Expectation has prompted shares in nations Internet firms to rise
The price of shares in most United States-listed Chinese Internet companies surged over the past week after quarterly reports beat investors' expectations.
Wall Street is poised to witness more initial public offerings by Chinese dotcoms, analysts said.
Shares in Dangdang Inc, a US-listed e-commerce website best-known for online book-selling, rose by more than one-third on Feb 27, hours after the company said it has returned to profitability for the first time since 2011.
Although its net income was 21.7 million yuan ($3.6 million) in the fourth quarter of last year, its net loss was 122.1 million yuan in the corresponding period of 2012, according to the Beijing-based company.
Peggy Yu, the executive chairwoman of Dangdang, said the company plans to drive growth in general merchandise, books and media segments this year.
Also on Feb 27, video website Youku Tudou Inc, listed on the New York Stock Exchange, reported a 42 percent year-on-year revenue growth for the fourth quarter.
The company's revenues were 901.3 million yuan during the October-December period.
The price of shares in the nation's top online video portal increased by 3 percent on Feb 27.
Internet firms, including Youku and Dangdang, were leading the surge of US-listed Chinese companies. Dangdang rose 49 percent and Youku extended its monthly gain to 15 percent in February.
The most-traded Chinese stocks in the US rallied 5.4 percent to 102.37 in February, according to the Bloomberg China-US Equity Index.
Chinese dotcoms started becoming popular again among overseas investors late last year after a series of financial scandals and short selling in 2011 damaged Chinese Web companies' reputations.
According to Dealogic, an investment consultancy, Chinese initial public offerings raised almost $1 billion from the US in 2013.
The amount was five times higher than 2012's figure but still shy of the pre-scandal year of 2010 when more than $4 billion was raised on Wall Street.
Analysts believe the public offerings of online marketplace 58.com and travel-booking site Qunar Cayman Islands Ltd in late 2013 opened the door for a new round of US IPOs by Chinese Internet companies.
Internet companies in China have accumulated enough momentum over the past two years and there is no reason for the number of IPOs not to increase this year, Paul Lau, a partner at KPMG China told China Daily in an earlier interview.
A full spectrum of websites, including Autohome.com.cn, an automotive information portal, and Ltd, an online lottery site, successfully listed in New York late last year.
Both stocks had more than doubled their IPO prices as of Wednesday.
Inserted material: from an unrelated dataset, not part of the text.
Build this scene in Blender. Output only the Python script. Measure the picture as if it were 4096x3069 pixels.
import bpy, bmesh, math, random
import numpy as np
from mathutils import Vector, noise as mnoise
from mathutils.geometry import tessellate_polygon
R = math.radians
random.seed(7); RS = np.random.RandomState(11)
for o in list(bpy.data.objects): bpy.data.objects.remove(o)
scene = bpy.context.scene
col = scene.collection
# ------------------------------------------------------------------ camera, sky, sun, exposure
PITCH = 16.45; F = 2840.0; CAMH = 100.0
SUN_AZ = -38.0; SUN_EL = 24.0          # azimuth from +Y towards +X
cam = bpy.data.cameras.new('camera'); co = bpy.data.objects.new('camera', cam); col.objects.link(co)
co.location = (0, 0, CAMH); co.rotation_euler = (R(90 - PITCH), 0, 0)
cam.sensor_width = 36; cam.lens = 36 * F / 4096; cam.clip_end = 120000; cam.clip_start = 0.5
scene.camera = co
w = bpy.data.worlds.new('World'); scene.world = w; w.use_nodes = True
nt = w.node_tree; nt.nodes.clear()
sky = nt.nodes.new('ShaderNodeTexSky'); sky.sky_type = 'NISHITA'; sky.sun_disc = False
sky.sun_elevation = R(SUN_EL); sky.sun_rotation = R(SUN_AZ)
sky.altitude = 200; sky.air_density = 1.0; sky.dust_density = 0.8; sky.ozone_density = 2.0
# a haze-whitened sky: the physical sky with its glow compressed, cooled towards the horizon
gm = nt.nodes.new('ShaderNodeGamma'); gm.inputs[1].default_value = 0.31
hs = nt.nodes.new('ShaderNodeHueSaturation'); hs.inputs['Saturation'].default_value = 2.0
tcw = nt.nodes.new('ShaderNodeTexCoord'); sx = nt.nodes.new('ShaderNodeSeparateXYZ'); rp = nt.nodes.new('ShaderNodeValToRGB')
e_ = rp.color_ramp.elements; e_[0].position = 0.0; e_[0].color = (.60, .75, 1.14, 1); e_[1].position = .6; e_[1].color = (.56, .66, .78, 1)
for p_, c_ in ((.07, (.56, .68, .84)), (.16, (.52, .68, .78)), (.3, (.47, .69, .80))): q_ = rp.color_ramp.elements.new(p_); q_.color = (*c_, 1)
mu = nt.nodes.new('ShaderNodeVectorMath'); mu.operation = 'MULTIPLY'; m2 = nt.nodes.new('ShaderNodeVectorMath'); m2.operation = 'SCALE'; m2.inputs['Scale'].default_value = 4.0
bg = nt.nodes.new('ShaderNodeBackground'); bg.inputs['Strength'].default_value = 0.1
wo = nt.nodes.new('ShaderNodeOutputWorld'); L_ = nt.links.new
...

Around 15 to 20 Chinese firms are expected to go public in the US this year, according to an NYSE Euronext Inc estimate.
The world's second-largest economy has become the third-largest country by the number of listed companies on the New York Stock Exchange, following the US and Canada.
China's vibrant cyber economy was the major factor behind US IPOs, analysts said. The nation had more than 600 million regular Internet users and 500 million mobile Internet users as of the end of 2013, according to China Internet Network Information Center, a government-backed industry regulatory body.
Online shopping, social networking, video sharing and location-based services were the top businesses for the industry. Sina Weibo, the largest micro-blogging service in China by user numbers, is contemplating a New York IPO this summer from which the company plans to raise around $500 million, said Xinhua News Agency.
The decision, considered late by some, came after China Internet Network Information Center said 28 million Internet users quit using micro blogs in China in 2013.
The biggest IPO may happen in the latter half of this year, however. JD.com, the second largest business-to-customer shopping website in China, is planning a $1.5 billion IPO in the US.